-- START OF DATA FOR THIS TASK --

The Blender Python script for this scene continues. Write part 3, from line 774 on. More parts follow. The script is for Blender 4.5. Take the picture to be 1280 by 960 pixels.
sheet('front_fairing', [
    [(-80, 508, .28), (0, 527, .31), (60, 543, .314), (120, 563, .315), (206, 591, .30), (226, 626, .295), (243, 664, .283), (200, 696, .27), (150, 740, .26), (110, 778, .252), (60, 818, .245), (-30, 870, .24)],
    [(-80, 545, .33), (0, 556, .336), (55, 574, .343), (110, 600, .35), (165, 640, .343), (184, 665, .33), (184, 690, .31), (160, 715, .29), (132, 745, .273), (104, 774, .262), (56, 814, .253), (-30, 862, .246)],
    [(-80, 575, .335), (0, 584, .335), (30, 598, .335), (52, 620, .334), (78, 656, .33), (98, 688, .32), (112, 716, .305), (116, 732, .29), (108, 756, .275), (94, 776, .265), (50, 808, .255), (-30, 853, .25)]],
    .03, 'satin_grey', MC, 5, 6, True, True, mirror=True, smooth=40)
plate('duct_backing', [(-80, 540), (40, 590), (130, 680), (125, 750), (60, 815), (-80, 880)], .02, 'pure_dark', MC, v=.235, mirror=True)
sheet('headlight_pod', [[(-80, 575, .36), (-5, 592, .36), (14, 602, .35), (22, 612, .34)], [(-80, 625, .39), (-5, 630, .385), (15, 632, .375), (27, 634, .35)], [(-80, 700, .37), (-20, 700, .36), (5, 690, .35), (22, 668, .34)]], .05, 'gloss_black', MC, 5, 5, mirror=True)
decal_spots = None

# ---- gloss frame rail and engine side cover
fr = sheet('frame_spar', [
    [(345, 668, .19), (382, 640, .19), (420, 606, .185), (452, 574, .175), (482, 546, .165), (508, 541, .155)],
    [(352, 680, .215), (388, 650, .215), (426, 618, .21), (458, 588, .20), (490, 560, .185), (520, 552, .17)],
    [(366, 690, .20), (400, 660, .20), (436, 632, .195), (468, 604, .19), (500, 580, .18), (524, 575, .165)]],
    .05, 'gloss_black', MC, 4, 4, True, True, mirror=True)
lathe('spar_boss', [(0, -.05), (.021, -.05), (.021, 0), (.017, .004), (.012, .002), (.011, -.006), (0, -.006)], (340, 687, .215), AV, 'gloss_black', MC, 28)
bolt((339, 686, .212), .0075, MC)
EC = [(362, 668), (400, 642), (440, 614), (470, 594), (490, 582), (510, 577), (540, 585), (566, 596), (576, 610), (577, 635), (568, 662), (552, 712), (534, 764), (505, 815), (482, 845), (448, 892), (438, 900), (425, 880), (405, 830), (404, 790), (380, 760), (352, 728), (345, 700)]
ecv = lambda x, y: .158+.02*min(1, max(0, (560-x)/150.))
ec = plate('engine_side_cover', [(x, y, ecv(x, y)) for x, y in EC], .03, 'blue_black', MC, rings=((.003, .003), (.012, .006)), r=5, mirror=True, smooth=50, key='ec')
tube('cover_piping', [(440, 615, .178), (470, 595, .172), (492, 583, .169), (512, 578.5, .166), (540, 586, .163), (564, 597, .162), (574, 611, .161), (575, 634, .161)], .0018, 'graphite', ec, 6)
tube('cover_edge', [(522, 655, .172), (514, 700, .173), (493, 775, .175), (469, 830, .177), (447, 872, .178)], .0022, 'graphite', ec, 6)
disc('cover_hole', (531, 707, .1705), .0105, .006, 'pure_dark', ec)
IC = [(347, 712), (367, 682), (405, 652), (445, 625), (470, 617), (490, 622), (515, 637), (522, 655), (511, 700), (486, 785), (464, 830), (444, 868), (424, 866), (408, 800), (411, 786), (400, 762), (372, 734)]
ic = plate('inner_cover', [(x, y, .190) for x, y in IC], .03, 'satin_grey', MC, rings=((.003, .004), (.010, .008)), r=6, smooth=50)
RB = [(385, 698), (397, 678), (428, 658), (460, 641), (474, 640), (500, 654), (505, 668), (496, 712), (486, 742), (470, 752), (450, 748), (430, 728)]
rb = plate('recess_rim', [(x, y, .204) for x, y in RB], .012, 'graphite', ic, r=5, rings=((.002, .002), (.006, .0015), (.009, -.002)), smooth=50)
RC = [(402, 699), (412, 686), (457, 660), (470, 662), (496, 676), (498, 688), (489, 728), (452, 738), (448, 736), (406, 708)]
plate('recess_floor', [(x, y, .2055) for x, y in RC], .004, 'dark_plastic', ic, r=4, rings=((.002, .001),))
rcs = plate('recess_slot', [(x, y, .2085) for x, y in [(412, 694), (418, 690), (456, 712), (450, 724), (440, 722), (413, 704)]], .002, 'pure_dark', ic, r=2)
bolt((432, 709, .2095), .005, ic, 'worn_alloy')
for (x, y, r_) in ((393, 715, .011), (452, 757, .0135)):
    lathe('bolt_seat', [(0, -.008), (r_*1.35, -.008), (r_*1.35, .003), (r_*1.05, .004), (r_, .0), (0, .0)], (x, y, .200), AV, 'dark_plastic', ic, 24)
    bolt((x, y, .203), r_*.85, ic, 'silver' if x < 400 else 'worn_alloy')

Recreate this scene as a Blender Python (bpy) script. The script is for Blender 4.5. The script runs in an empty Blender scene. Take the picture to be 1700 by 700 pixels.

-- END OF DATA FOR THIS TASK --

- **WHAT IS EXPECTED**: Restate the whole listing exactly, leaving out nothing.

- **SOLUTION**:
The Blender Python script for this scene continues. Write part 3, from line 774 on. More parts follow. The script is for Blender 4.5. Take the picture to be 1280 by 960 pixels.
sheet('front_fairing', [
    [(-80, 508, .28), (0, 527, .31), (60, 543, .314), (120, 563, .315), (206, 591, .30), (226, 626, .295), (243, 664, .283), (200, 696, .27), (150, 740, .26), (110, 778, .252), (60, 818, .245), (-30, 870, .24)],
    [(-80, 545, .33), (0, 556, .336), (55, 574, .343), (110, 600, .35), (165, 640, .343), (184, 665, .33), (184, 690, .31), (160, 715, .29), (132, 745, .273), (104, 774, .262), (56, 814, .253), (-30, 862, .246)],
    [(-80, 575, .335), (0, 584, .335), (30, 598, .335), (52, 620, .334), (78, 656, .33), (98, 688, .32), (112, 716, .305), (116, 732, .29), (108, 756, .275), (94, 776, .265), (50, 808, .255), (-30, 853, .25)]],
    .03, 'satin_grey', MC, 5, 6, True, True, mirror=True, smooth=40)
plate('duct_backing', [(-80, 540), (40, 590), (130, 680), (125, 750), (60, 815), (-80, 880)], .02, 'pure_dark', MC, v=.235, mirror=True)
sheet('headlight_pod', [[(-80, 575, .36), (-5, 592, .36), (14, 602, .35), (22, 612, .34)], [(-80, 625, .39), (-5, 630, .385), (15, 632, .375), (27, 634, .35)], [(-80, 700, .37), (-20, 700, .36), (5, 690, .35), (22, 668, .34)]], .05, 'gloss_black', MC, 5, 5, mirror=True)
decal_spots = None

# ---- gloss frame rail and engine side cover
fr = sheet('frame_spar', [
    [(345, 668, .19), (382, 640, .19), (420, 606, .185), (452, 574, .175), (482, 546, .165), (508, 541, .155)],
    [(352, 680, .215), (388, 650, .215), (426, 618, .21), (458, 588, .20), (490, 560, .185), (520, 552, .17)],
    [(366, 690, .20), (400, 660, .20), (436, 632, .195), (468, 604, .19), (500, 580, .18), (524, 575, .165)]],
    .05, 'gloss_black', MC, 4, 4, True, True, mirror=True)
lathe('spar_boss', [(0, -.05), (.021, -.05), (.021, 0), (.017, .004), (.012, .002), (.011, -.006), (0, -.006)], (340, 687, .215), AV, 'gloss_black', MC, 28)
bolt((339, 686, .212), .0075, MC)
EC = [(362, 668), (400, 642), (440, 614), (470, 594), (490, 582), (510, 577), (540, 585), (566, 596), (576, 610), (577, 635), (568, 662), (552, 712), (534, 764), (505, 815), (482, 845), (448, 892), (438, 900), (425, 880), (405, 830), (404, 790), (380, 760), (352, 728), (345, 700)]
ecv = lambda x, y: .158+.02*min(1, max(0, (560-x)/150.))
ec = plate('engine_side_cover', [(x, y, ecv(x, y)) for x, y in EC], .03, 'blue_black', MC, rings=((.003, .003), (.012, .006)), r=5, mirror=True, smooth=50, key='ec')
tube('cover_piping', [(440, 615, .178), (470, 595, .172), (492, 583, .169), (512, 578.5, .166), (540, 586, .163), (564, 597, .162), (574, 611, .161), (575, 634, .161)], .0018, 'graphite', ec, 6)
tube('cover_edge', [(522, 655, .172), (514, 700, .173), (493, 775, .175), (469, 830, .177), (447, 872, .178)], .0022, 'graphite', ec, 6)
disc('cover_hole', (531, 707, .1705), .0105, .006, 'pure_dark', ec)
IC = [(347, 712), (367, 682), (405, 652), (445, 625), (470, 617), (490, 622), (515, 637), (522, 655), (511, 700), (486, 785), (464, 830), (444, 868), (424, 866), (408, 800), (411, 786), (400, 762), (372, 734)]
ic = plate('inner_cover', [(x, y, .190) for x, y in IC], .03, 'satin_grey', MC, rings=((.003, .004), (.010, .008)), r=6, smooth=50)
RB = [(385, 698), (397, 678), (428, 658), (460, 641), (474, 640), (500, 654), (505, 668), (496, 712), (486, 742), (470, 752), (450, 748), (430, 728)]
rb = plate('recess_rim', [(x, y, .204) for x, y in RB], .012, 'graphite', ic, r=5, rings=((.002, .002), (.006, .0015), (.009, -.002)), smooth=50)
RC = [(402, 699), (412, 686), (457, 660), (470, 662), (496, 676), (498, 688), (489, 728), (452, 738), (448, 736), (406, 708)]
plate('recess_floor', [(x, y, .2055) for x, y in RC], .004, 'dark_plastic', ic, r=4, rings=((.002, .001),))
rcs = plate('recess_slot', [(x, y, .2085) for x, y in [(412, 694), (418, 690), (456, 712), (450, 724), (440, 722), (413, 704)]], .002, 'pure_dark', ic, r=2)
bolt((432, 709, .2095), .005, ic, 'worn_alloy')
for (x, y, r_) in ((393, 715, .011), (452, 757, .0135)):
    lathe('bolt_seat', [(0, -.008), (r_*1.35, -.008), (r_*1.35, .003), (r_*1.05, .004), (r_, .0), (0, .0)], (x, y, .200), AV, 'dark_plastic', ic, 24)
    bolt((x, y, .203), r_*.85, ic, 'silver' if x < 400 else 'worn_alloy')

Recreate this scene as a Blender Python (bpy) script. The script is for Blender 4.5. The script runs in an empty Blender scene. Take the picture to be 1700 by 700 pixels.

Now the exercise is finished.